Commodities: WTI futures jump on risk of new Iran sanctions, soybeans gain on China deal
Commodities clocked in with solid gains at the start of the week, despite strength in the US dollar, amid the risk of historic sanctions against Tehran.
Helping sentiment across the complex, at the weekend US Secretary of the Treasury, Steve Mnuchin, said the Trump administration had decided to put the trade war 'on hold' to give time for the implementation of a new framework agreement between the two economic giants.
Indeed, according to Chinese officials, Beijing had agreed to ramp-up its purchases of US goods by an undisclosed amount.
That saw almost across-the-board gains in base metals, albeit amidst low trading volumes, according to traders.
For its part, three-month LME copper futures rose from $6,842 per metric tonne at the session open, finishing at $6,879.
It also led to a good bid for agricultural futures, especially for soybeans, with the July 2018 CBoT contract tacking on 2.68$ to $10.2525 per pound.
Wheat and cocoa futures were the exceptions, following strong gains during the previous session.
In the background, Bloomberg's commodity index was rising by 0.62% to 90.97 points, even as the US dollar spot index edged up by 0.06% to 93.689.
Energy futures weakened over the course of the first half of the session, as the US dollar advanced on the back of the China agreement.
However, in an afternoon speech the new American Secretary of State, Mike Pompeo, vowed to impose historic sanctions on Iran if it did not stop its development of nuclear-capable ballistic missile technology, withdraw forces under its direct command from Syria and its support for Hamas, Hezbollah, Palestinian Islamic Jihad and for Houthi rebels in Yemen.

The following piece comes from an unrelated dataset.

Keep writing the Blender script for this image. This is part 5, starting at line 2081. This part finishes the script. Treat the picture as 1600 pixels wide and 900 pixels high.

Against that backdrop, West Texas Intermediate crude oil futures for next month delivery gained 1.52% to close at $72.36 a barrel on NYMEX.
According to the latest Baker Hughes survey data, the US rig count was unchanged at 844 during the week ending on 18 May.
To take note, crude oil futures were also impacted throughout the session by Venezuelan presidential incumbent Nicolas Maduro's victory on Sunday, which it was believed would lead to a continued erosion in the country's oil export capacity.